We have also really been working on slow flight recently. I actually kind of like slow flight, it gives you the sensation of floating, especially on a windy day. In the plane I am training in (Piper Cherokee 140) slow flight is maintaining an airspeed of 50kts and cruising around. I am not sure what I find so interesting about slow flight, but it is probably one of my favorite maneuvers to do at this point.

I am also liking steep turns (banks of 45 degrees). I actually have trouble sticking to the no more than 30 degree bank rule on most days. After talking to my dad this week I realized why. Most of my flying time was riding behind him in his airplane. He says that he almost always banks at higher than 30 degrees bank (granted his plane is an aerobatic plane) but this would explain why 30 degrees seems so small to me, and 45 seems much more fun :)

Keep those fingers crossed for no rain, I wanna go flying this afternoon.


5:34 PM Monday, August 2, 2010

Today, I struggled. Today, I felt uncomfortable behind the yoke. Today, I was discouraged. I still love flying, but today had me questioning whether or not I should be flying. As the adage goes, if you fall off the horse get back on and keep riding, so I go back up at 0700 tomorrow.

Today, we did do some ground maneuvers which went ok. Turns around a point and s-turns. The object of turns around a point is to keep equidistant from the point on all sides of a 360 degree turn. The wind wasn't too bad today, but I did not keep equidistant from it very well. It was my first try and the science makes sense to me, but the execution is lacking. S-turns, I felt, went pretty well. The object of the s-turn is to keep two 180 degree turns with an equal radius. Wings are level each time you cross your reference road (a road running perpendicular to the wind). I think I got this one pretty well. It wasn't perfect, but for a first try I almost made the turn both times.

We did a bit more foggles work, boo foggles. I don't feel like that went well at all today. I was having a lot of trouble holding headings and altitude. My mind was all over the place.

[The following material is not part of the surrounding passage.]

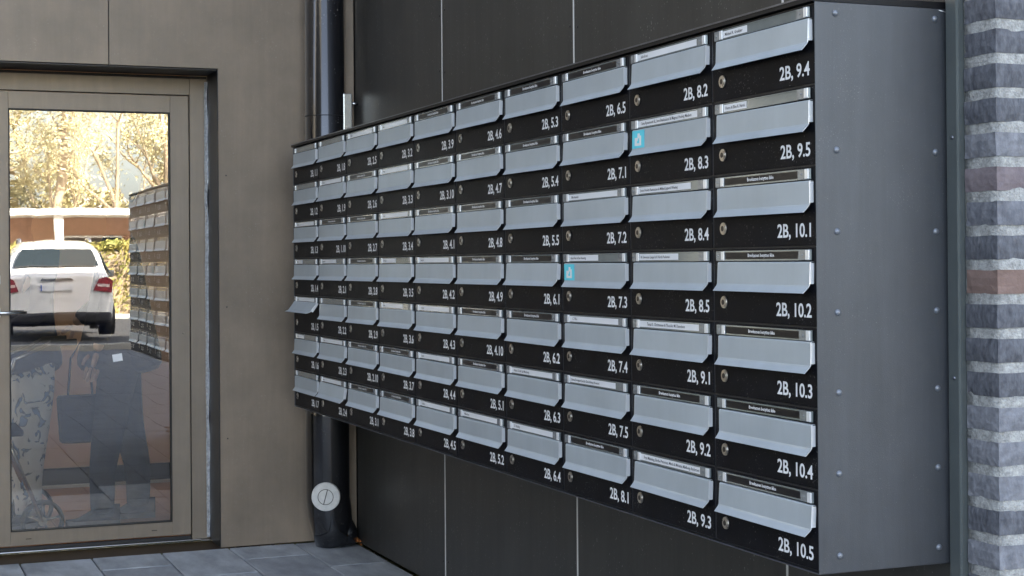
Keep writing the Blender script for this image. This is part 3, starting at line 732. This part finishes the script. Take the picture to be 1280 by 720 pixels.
def person(loc, rz, label, H, top_m, leg_m, hair_m, coat_len, arms, legw=.075, step=.09):
    p = thing('person', label, 'person', loc, rz); k = H/1.72
    hipz, shz = .90*k, 1.42*k
    # skin body (head, neck, torso, arms, legs) in one surface
    hx = [(0, 0, hipz, .12*k, .10*k)]
    torso = [(0, 0, hipz, .13*k, .10*k), (0, 0, 1.12*k, .12*k, .09*k), (0, 0, 1.33*k, .14*k, .09*k), (0, 0, 1.44*k, .06*k, .055*k), (.01, 0, 1.52*k, .048*k), (.02, 0, 1.56*k, .07*k, .065*k), (.025, 0, 1.64*k, .085*k, .075*k), (.015, 0, 1.70*k, .065*k, .06*k)]
    ch = [torso]
    for s_, (e_, h_) in zip((-1, 1), arms):
        ch.append([(0, 0, 1.33*k, .14*k, .09*k), (0, s_*.17*k, 1.38*k, .052*k), (e_[0], s_*e_[1], e_[2]*k, .038*k), (h_[0], s_*h_[1], h_[2]*k, .026*k)])
    feet = []
    for s_ in (-1, 1):
        fx = s_*step
        ch.append([(0, 0, hipz, .13*k, .10*k), (0, s_*.095, .82*k, .078*k), (.01+fx*.5, s_*.10, .48*k, .052*k), (fx, s_*.10, .10, .036)]); feet.append((fx, s_*.10))
    skin_obj('body', ch, 'skin', p)
    tr = [[(0, 0, hipz+.02, .14*k, .11*k), (0, 0, hipz-.05, .13*k, .115*k)]]
    for s_ in (-1, 1):
        fx = s_*step
        tr.append([(0, 0, hipz-.05, .13*k, .115*k), (0, s_*.095, .78*k, legw+.022), (.01+fx*.5, s_*.10, .48*k, legw), (fx, s_*.10, .26, legw*.80), (fx, s_*.10, .085, legw*.72), (fx, s_*.10, .055, legw*.70)])
    skin_obj('trousers', tr, leg_m, p)
    tp = [[(0, 0, coat_len*k, .245*k, .20*k), (0, 0, coat_len*k+.12, .225*k, .18*k), (0, 0, 1.12*k, .15*k, .125*k), (0, 0, 1.32*k, .17*k, .115*k), (0, 0, 1.43*k, .085*k, .08*k)]]
    for s_, (e_, h_) in zip((-1, 1), arms):
        q = Vector(h_)*.9+Vector(e_)*.1
        tp.append([(0, 0, 1.32*k, .17*k, .115*k), (0, s_*.185*k, 1.375*k, .068*k), (e_[0], s_*e_[1], e_[2]*k, .056*k), (q.x, s_*q.y, q.z*k, .044*k)])
    skin_obj('jacket', tp, top_m, p)
    # hands: palm and five fingers
    for s_, (e_, h_) in zip((-1, 1), arms):
        hp = Vector((h_[0], s_*h_[1], h_[2]*k)); dr_ = (hp-Vector((e_[0], s_*e_[1], e_[2]*k))).normalized(); sd_ = dr_.cross(Vector((0, s_, 0))).normalized()
        if sd_.length < .1: sd_ = Vector((1, 0, 0))
        n_ = dr_.cross(sd_)
        chs = [[tuple(hp)+(.026, .018), tuple(hp+dr_*.045)+(.034, .014), tuple(hp+dr_*.08)+(.034, .013)]]
        skin_obj('palm', chs, 'skin', p)
        for fi, (o_, ln) in enumerate(((-.027, .058), (-.009, .070), (.009, .075), (.027, .066))):
            b0 = hp+dr_*.078+sd_*o_
            skin_obj('finger', [[tuple(b0)+(.009,), tuple(b0+dr_*ln*.5+n_*.006)+(.0085,), tuple(b0+dr_*ln*.85+n_*.022)+(.008,), tuple(b0+dr_*ln+n_*.035)+(.006,)]], 'skin', p, 1)
        b0 = hp+dr_*.02+sd_*.028
        skin_obj('thumb', [[tuple(b0)+(.011,), tuple(b0+dr_*.03+sd_*.02+n_*.008)+(.010,), tuple(b0+dr_*.06+sd_*.022+n_*.018)+(.008,)]], 'skin', p, 1)
    hz_ = 1.63*k
    h = ball('hair', (.0, 0, hz_+.035*k), (.098*k, .086*k, .095*k), hair_m, p)
    for v in h.data.vertices:
        if v.co.x > .055*k and v.co.z < hz_+.06*k: v.co.x = .055*k
    for s_ in (-1, 1):
        ball('eye', (.098*k, s_*.031*k, hz_+.012), (.010, .013, .009), 'white', p, 10); ball('pupil', (.107*k, s_*.031*k, hz_+.012), (.004, .006, .006), 'car_black', p, 8)
        ball('ear', (.02, s_*.082*k, hz_), (.016, .008, .028), 'skin', p, 10)
    ball('nose', (.113*k, 0, hz_-.015), (.016, .012, .022), 'skin', p, 10); ball('mouth', (.100*k, 0, hz_-.052), (.008, .024, .006), 'tail_red', p, 10)
    for fx, fy_ in feet: shoe(p, fx-.01, fy_, random.uniform(-.1, .1))
    return p
random.seed(5)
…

I need to work on concentrating on the tasks at hand during each stage of flight instead of trying to be ahead to the next step.

I do feel like landings went better today. We only did two, but on the second one I felt I almost had it. I might see if we can spend a day working on just landings in the near future because that seems to be where my mental hang-up is. I guess I feel that if I can't land the plane, then, I probably shouldn't be learning to fly the plane.